Reich’s investigation into a collection of some 30 priceless artworks stolen from by the Nazis and held by the Czech government had led him to identify an unsuspecting McDonald as the sole living heir.
In an in-depth, two-part series, Reich recounted McDonald’s journey to Prague to try to reclaim the artworks, despite being seriously ill and awaiting a liver transplant. In the process, McDonald confronted traces of their original owner, his great-great-uncle Emil Freund, who had been murdered in the Holocaust.
Even before reading Reich’s vividly detailed series, Heggie became convinced of the musical-dramatic potential embedded in McDonald’s story: “I love stories about identity crises and transformative journeys in which we learn how we fit in the world. Because I think everyone goes through a journey like that.”
Reich’s deep reporting provided the basis for the opera’s narrative, but Scheer was free to develop the libretto in directions he and Heggie found best suited to opera. “In this art form, we want to try to explore what something felt like,” the librettist says. “We’re really in the business of emotional archaeology.”
Scheer points out that while McDonald initially traveled to Prague to get the paintings back, he discovered an unexpected sense of connection to Emil and the Jewish heritage his family had kept hidden from him. “Mac’s journey is as much about finding out the history that he was denied as it is about the paintings that were taken.”
In fact — unlike the successful court battle to reclaim the famous Gustav Klimt portrait (dramatized in the 2015 film “Woman in Gold”) — the Czech government refused to relinquish Freund’s artworks and instead designated them “national cultural treasures.” This preempted any attempt to take the art abroad or to sell it on the international market. McDonald returned home with nothing, dying three years later, in 2005, at age 55.
Nevertheless, McDonald came back transformed, Reich says, because of what he learned about his own heritage. “This opened the door for me the next year to pursue the truth of my own family in ‘Prisoner of Her Past,’ ” Reich’s book and documentary about his mother’s lifelong trauma as a Holocaust survivor. “So this experience changed both our lives.”
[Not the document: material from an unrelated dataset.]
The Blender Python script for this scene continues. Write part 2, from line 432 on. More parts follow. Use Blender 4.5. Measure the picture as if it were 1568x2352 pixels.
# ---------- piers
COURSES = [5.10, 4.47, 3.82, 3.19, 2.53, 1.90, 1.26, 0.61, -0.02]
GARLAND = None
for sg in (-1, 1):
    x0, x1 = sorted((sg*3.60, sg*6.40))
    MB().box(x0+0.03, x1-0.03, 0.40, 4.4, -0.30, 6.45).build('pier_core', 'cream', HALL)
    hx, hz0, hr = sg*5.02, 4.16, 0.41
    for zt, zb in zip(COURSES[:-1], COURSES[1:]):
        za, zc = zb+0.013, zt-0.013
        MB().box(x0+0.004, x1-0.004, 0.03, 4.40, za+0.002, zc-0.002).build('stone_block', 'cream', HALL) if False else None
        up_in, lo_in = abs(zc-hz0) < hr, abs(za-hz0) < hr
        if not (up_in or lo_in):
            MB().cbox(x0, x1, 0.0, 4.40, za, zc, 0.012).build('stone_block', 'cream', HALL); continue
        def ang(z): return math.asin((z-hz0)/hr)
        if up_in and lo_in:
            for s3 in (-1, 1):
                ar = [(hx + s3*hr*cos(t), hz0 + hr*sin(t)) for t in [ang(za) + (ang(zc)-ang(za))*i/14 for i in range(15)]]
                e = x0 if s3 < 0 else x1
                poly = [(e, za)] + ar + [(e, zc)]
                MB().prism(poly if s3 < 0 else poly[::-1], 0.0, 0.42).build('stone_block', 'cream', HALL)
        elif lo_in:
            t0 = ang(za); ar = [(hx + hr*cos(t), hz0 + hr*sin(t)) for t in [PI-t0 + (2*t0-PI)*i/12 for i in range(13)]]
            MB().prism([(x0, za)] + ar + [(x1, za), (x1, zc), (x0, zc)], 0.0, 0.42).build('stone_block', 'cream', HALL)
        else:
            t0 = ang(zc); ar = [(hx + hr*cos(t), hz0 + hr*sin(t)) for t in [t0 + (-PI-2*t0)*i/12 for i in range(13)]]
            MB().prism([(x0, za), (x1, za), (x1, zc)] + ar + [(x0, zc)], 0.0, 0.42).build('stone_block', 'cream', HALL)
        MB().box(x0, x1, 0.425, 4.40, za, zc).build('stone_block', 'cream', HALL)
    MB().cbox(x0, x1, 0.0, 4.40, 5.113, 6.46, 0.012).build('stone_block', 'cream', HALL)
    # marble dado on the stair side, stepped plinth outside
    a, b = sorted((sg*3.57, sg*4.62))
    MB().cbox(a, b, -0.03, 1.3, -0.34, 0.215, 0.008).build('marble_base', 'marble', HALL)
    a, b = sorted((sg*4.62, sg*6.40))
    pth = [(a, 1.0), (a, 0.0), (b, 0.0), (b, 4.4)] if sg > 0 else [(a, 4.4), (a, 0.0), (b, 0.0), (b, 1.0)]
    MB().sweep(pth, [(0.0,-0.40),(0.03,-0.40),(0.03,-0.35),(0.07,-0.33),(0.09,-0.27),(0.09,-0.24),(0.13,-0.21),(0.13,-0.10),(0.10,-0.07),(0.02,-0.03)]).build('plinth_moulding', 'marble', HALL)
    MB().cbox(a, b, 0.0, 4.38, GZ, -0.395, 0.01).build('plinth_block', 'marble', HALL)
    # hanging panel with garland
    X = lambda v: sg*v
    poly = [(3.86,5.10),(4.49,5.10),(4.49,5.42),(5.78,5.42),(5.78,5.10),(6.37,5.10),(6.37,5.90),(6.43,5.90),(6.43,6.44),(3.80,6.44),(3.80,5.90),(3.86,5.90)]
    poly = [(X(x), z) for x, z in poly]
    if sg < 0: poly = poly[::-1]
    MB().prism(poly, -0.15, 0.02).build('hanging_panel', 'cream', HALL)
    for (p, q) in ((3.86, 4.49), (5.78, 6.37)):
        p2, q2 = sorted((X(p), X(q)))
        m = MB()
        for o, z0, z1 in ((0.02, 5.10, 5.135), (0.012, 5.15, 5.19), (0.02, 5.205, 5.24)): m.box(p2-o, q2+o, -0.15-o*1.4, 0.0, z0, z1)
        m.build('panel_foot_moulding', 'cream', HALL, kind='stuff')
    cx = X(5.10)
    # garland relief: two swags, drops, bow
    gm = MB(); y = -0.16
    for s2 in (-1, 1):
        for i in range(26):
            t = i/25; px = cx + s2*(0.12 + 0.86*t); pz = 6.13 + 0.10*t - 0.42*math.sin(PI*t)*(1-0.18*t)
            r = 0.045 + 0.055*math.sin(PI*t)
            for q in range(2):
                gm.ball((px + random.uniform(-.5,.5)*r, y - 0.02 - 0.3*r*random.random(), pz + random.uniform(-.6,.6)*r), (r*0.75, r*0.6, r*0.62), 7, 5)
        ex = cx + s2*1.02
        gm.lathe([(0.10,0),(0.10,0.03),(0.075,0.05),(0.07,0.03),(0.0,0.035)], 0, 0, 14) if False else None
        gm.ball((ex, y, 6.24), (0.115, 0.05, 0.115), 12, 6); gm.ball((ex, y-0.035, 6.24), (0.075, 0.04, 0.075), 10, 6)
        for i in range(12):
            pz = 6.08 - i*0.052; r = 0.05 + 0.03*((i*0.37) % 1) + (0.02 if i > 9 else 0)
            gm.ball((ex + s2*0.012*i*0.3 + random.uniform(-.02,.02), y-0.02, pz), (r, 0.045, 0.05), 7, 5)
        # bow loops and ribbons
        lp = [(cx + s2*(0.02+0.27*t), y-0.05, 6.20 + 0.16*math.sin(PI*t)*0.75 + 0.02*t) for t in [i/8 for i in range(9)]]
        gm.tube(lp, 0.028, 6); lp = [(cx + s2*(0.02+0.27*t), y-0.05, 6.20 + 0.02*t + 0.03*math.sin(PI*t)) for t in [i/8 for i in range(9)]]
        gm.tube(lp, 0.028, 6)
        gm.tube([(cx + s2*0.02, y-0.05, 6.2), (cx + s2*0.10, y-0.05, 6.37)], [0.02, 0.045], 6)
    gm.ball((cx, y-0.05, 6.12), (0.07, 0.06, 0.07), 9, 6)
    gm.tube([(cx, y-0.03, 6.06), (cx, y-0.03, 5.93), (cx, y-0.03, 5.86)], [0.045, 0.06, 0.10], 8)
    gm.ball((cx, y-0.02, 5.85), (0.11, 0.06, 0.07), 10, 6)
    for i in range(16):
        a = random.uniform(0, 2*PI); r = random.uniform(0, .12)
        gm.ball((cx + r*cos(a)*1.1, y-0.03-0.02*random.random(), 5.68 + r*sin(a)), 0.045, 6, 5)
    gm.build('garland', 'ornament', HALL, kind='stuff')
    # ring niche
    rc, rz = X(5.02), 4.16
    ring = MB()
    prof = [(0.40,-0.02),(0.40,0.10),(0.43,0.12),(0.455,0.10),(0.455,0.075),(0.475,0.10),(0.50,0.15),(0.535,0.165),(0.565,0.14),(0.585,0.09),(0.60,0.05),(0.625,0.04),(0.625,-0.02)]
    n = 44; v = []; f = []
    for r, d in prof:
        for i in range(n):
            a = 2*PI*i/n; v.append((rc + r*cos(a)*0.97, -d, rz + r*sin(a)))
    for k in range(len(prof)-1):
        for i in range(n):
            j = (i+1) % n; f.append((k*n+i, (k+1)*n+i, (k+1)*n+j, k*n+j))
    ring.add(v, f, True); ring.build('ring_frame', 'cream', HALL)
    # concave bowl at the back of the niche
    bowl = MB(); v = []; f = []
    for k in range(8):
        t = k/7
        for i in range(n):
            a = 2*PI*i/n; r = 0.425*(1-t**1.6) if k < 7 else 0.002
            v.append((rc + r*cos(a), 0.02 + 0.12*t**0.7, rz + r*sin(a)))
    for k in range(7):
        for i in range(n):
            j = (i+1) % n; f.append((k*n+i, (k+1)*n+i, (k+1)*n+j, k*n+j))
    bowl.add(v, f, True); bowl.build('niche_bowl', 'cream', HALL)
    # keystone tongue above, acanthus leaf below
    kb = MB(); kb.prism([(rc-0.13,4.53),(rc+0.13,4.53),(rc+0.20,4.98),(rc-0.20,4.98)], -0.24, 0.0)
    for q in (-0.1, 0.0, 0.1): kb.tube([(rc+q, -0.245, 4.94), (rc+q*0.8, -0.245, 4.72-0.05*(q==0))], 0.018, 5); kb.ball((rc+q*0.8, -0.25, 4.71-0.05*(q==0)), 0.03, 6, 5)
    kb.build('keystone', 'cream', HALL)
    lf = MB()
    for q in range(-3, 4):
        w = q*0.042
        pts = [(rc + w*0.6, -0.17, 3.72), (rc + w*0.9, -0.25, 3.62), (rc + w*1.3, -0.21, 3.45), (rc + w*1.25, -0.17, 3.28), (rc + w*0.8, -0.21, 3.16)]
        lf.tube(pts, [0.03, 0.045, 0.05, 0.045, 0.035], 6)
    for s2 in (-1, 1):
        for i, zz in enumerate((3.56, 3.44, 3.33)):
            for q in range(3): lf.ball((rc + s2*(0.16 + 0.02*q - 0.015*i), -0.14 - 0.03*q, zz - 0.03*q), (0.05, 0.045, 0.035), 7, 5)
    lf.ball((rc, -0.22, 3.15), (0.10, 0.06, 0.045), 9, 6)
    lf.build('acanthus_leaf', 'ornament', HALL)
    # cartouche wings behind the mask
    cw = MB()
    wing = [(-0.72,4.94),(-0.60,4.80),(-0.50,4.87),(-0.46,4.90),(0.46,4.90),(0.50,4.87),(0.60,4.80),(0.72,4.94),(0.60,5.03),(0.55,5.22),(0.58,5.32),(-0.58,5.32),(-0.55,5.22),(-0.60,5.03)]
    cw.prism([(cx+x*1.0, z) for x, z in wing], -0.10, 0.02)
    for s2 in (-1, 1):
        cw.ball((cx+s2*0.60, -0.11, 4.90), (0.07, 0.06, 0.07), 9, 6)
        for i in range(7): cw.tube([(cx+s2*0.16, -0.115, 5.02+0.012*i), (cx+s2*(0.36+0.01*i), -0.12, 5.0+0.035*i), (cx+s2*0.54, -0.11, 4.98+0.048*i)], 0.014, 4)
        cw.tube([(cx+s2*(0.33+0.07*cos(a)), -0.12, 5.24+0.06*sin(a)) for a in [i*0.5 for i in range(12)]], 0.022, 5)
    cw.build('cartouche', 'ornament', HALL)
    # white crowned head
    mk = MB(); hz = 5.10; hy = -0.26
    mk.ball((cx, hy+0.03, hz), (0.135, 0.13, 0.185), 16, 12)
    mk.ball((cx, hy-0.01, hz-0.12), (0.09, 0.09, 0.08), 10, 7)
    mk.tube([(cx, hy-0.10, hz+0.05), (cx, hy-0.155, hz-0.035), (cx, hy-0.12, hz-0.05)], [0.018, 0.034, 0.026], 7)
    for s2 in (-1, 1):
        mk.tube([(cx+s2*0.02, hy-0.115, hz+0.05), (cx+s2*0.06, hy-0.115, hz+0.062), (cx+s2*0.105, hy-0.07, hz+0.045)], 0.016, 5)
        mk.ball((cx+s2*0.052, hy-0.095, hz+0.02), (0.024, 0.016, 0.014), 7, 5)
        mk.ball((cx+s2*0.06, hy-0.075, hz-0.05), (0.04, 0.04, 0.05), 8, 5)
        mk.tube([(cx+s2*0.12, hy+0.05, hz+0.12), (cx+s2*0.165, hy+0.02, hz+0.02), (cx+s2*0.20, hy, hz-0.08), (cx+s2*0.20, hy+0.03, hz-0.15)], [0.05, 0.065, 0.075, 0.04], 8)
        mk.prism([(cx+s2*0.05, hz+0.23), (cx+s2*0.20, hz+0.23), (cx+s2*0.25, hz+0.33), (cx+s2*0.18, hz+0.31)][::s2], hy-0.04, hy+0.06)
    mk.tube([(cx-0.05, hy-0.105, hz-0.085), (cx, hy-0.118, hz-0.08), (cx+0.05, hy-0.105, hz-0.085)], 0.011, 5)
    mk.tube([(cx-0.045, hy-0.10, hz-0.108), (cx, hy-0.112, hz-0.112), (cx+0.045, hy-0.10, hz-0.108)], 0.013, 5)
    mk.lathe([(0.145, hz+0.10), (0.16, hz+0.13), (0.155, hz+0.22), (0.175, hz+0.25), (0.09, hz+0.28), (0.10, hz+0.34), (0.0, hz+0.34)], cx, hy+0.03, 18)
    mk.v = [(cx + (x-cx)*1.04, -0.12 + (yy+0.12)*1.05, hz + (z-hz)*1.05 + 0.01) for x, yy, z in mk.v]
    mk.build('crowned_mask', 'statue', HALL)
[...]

This has been a banner season for the San Francisco-based Heggie, 63, one of the most successful of contemporary composers. “Dead Man Walking,” his operatic debut from 2000 about a convicted murderer on death row, has become the most frequently performed new opera of the 21st century.
Only a month after “Dead Man Walking” opened the Metropolitan Opera’s 2023-24 season in a new production, Houston Grand Opera premiered Heggie’s “Intelligence,” which was inspired by the true story of two women spies — one free, one enslaved — working together during the Civil War.
Heggie says “Before It All Goes Dark,” which calls for two singers and an ensemble of seven instrumentalists, “is not like anything I’ve ever done. It starts off with this very aggressive musical texture but then is overcome by the world of art Mac discovers and his sense of identity and connection.”
Ryan McKinny, the bass-baritone who starred in the Met’s “Dead Man Walking” and for whom Heggie wrote the role of Mac, says the new opera “paints the big picture by focusing on a deeply personal story. Mac is someone in search of a community as well as in search for himself.”
Heggie credits MOR and its founder and artistic director Mina Miller with giving him the opportunity to expand his perspective on how the medium of opera can tell stories.
As a prologue to the opera, Miller suggested a short concert of chamber music featuring Czech composers who perished in the Holocaust — presented as if at a salon in Emil Freund’s home in Prague in the early 1930s.
“Mina’s idea is a stroke of genius,” says Heggie, “because we can see the art on the walls and experience what that moment would have been like, before it all went dark for Emil.”
“Through an aging veteran’s odyssey, we’re reminded of how we are never too old to learn, to change and to understand the world and ourselves in new ways,” Miller says. “We talk about how art can be a catalyst for change. This opera actually shows that happening.”